The AI surge has catalyzed a substantial spending spree among major technology companies. Amazon, Google, Meta, and Microsoft have collectively committed $725 billion in capital expenditures this year, with a large portion designated for AI development. This investment is projected to represent around 2% of US GDP by 2025.

Grantham speculated that without AI, GDP growth in 2023 might have hovered close to 0%. The rise in AI funding has also served as a stabilizing factor for the stock market, particularly noted in his reference to the “Magnificent Seven” tech stocks, which have played a crucial role in lifting the S&P 500 out of a bear market that persisted from late 2022 into early 2023.
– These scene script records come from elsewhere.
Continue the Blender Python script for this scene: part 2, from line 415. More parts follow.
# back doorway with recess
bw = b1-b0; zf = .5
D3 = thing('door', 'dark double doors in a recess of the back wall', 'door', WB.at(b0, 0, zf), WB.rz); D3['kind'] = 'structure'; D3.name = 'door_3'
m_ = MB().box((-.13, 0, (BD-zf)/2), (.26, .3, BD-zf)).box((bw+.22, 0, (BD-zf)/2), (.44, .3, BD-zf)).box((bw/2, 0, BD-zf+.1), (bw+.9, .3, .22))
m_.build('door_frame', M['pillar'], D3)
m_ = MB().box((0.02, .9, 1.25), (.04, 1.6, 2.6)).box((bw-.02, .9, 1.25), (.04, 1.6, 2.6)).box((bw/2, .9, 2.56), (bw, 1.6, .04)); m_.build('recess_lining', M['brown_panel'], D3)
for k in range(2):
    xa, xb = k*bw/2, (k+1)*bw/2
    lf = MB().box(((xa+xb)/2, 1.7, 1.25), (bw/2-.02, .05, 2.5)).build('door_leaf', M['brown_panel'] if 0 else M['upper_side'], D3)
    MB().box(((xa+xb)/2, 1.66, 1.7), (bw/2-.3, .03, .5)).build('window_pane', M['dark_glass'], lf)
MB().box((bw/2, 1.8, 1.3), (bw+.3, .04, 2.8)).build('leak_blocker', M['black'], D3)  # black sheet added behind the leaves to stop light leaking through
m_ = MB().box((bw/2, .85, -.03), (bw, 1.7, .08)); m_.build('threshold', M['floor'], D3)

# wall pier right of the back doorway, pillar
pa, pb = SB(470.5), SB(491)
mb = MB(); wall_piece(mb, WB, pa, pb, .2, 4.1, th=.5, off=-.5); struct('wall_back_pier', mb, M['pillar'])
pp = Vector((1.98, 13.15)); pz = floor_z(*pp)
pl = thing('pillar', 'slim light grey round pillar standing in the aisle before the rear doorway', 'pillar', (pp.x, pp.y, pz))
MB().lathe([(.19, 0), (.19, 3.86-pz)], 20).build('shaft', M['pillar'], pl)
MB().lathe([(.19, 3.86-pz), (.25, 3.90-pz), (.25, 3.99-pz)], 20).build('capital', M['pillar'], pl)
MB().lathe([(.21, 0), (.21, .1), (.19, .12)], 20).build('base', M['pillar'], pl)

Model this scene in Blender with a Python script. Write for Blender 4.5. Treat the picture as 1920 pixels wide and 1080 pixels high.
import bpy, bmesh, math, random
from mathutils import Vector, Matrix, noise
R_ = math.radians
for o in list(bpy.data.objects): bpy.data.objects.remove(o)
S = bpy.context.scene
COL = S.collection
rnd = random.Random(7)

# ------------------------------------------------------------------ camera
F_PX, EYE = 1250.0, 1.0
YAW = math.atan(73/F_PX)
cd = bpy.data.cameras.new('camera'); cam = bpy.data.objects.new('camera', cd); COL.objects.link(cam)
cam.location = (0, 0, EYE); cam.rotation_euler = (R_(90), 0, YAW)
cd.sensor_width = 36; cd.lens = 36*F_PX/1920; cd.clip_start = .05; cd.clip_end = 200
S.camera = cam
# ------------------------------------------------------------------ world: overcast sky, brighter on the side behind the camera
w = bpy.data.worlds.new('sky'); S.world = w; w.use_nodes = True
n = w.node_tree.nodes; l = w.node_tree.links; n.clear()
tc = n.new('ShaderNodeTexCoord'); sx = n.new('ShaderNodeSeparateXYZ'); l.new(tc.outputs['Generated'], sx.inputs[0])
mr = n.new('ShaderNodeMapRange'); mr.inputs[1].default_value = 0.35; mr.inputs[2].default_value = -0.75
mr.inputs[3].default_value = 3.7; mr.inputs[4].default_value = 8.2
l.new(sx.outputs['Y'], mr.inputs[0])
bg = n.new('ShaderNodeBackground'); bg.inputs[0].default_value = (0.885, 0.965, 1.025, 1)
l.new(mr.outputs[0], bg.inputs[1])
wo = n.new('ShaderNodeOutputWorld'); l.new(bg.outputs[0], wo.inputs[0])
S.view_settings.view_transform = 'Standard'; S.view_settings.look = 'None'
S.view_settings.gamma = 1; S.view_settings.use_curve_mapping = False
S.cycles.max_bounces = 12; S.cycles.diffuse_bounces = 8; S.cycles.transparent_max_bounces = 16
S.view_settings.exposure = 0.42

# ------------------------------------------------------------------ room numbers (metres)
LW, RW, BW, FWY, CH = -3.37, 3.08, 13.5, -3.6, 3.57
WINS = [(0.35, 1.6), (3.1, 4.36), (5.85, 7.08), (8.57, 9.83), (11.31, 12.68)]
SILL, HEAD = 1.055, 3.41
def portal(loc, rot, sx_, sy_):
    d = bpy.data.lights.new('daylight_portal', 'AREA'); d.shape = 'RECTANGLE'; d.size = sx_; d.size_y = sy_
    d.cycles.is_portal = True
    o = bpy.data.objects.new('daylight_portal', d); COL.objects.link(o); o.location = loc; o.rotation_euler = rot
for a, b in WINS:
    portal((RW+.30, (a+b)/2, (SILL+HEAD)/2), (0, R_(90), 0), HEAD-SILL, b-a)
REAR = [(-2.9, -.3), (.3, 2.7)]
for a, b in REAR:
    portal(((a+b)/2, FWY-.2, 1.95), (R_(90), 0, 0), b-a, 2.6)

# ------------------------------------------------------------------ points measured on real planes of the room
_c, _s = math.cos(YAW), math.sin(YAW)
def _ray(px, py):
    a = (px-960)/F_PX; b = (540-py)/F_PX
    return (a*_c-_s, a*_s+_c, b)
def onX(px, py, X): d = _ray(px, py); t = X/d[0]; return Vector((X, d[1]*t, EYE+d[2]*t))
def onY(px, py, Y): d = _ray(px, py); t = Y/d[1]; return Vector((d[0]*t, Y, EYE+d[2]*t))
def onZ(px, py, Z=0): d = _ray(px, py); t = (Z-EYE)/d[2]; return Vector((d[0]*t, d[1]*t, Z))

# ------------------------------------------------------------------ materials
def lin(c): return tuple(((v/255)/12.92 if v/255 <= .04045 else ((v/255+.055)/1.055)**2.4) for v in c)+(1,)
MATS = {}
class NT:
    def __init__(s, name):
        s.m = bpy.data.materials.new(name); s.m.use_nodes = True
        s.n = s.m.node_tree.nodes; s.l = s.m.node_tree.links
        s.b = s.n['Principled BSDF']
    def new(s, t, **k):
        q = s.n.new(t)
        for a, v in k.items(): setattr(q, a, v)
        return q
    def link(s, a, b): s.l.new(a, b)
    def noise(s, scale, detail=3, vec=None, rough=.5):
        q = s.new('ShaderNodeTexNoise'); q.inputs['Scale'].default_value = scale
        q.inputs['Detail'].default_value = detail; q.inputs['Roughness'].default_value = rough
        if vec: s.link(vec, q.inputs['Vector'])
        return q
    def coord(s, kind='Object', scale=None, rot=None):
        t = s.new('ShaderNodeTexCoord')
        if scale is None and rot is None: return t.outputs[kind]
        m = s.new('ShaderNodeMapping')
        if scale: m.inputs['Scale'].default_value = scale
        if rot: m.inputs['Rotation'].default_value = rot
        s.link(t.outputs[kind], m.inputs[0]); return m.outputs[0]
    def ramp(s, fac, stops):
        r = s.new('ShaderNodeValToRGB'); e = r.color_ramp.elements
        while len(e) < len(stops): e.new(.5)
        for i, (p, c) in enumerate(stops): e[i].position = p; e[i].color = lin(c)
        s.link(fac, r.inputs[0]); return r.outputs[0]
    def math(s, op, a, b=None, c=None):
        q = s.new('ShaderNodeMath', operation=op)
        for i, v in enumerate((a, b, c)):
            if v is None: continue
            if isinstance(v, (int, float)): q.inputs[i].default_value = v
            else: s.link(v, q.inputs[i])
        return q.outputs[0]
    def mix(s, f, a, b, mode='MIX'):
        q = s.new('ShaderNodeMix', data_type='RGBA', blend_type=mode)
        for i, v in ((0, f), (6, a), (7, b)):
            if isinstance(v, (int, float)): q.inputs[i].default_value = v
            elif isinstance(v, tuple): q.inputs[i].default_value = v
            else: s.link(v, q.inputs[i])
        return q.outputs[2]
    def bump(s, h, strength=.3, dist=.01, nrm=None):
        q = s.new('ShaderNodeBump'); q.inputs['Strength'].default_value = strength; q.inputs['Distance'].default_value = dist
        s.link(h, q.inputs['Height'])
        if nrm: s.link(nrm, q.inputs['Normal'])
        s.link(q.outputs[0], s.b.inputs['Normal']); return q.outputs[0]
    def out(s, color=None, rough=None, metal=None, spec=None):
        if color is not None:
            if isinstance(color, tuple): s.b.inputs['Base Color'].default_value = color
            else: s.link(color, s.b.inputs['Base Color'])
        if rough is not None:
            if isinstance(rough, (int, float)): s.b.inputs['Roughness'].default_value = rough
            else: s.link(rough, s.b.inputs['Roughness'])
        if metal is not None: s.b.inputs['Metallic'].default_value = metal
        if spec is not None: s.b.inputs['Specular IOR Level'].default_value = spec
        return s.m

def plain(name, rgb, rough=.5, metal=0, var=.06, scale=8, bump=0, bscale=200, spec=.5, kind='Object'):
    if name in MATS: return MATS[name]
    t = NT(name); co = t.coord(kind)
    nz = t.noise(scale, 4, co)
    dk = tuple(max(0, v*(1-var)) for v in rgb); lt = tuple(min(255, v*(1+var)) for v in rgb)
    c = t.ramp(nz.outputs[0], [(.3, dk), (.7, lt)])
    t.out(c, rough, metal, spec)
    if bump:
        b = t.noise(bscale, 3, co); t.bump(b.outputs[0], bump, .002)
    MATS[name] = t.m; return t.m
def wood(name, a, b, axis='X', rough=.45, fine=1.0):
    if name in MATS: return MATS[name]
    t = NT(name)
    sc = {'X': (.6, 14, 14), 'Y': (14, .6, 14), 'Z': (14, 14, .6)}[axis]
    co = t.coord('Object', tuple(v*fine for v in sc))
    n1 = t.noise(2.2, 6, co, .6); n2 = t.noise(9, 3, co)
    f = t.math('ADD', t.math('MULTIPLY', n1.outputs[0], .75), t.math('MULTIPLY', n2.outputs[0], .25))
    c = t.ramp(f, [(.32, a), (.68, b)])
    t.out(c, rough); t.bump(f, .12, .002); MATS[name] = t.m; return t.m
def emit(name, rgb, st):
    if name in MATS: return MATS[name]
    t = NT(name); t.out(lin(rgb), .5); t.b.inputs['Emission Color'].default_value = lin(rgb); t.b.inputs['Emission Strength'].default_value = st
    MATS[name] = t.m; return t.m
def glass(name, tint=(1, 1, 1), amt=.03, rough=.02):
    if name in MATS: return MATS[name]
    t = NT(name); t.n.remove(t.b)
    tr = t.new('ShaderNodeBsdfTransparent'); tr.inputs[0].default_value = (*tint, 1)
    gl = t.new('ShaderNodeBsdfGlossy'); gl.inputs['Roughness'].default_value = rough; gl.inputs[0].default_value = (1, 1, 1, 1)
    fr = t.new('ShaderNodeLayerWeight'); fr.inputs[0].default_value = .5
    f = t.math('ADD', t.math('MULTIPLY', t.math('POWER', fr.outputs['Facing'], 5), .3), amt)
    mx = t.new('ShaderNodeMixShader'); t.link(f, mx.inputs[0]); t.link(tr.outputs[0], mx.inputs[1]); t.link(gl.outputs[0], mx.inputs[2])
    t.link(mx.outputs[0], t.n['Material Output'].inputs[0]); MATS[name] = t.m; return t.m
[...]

He emphasized that the stock market was already experiencing a partial bubble before the excitement surrounding AI took hold, describing it as a situation where “we have a bubble forming out of a bubble that was only halfway completed, only halfway deflated, and then resuscitated.”

Grantham, known for his bearish market outlook and for predicting the dot-com bubble, has repeatedly warned about potential market crashes and downturns in recent years. In his upcoming memoir, “The Making of a Permabear: The Perils of Long-term Investing in a Short-term World,” he posits that the current AI bubble will likely “at least temporarily deflate.”

Earlier this year, during an appearance on “The Master Investor” podcast, he noted that the sharp rise in oil prices is another factor of concern, recalling that the US has a history of slipping into recession following such spikes in crude oil prices. The implications of these economic signals present a complex picture for investors and the broader market as the interplay of AI-driven growth continues to unfold.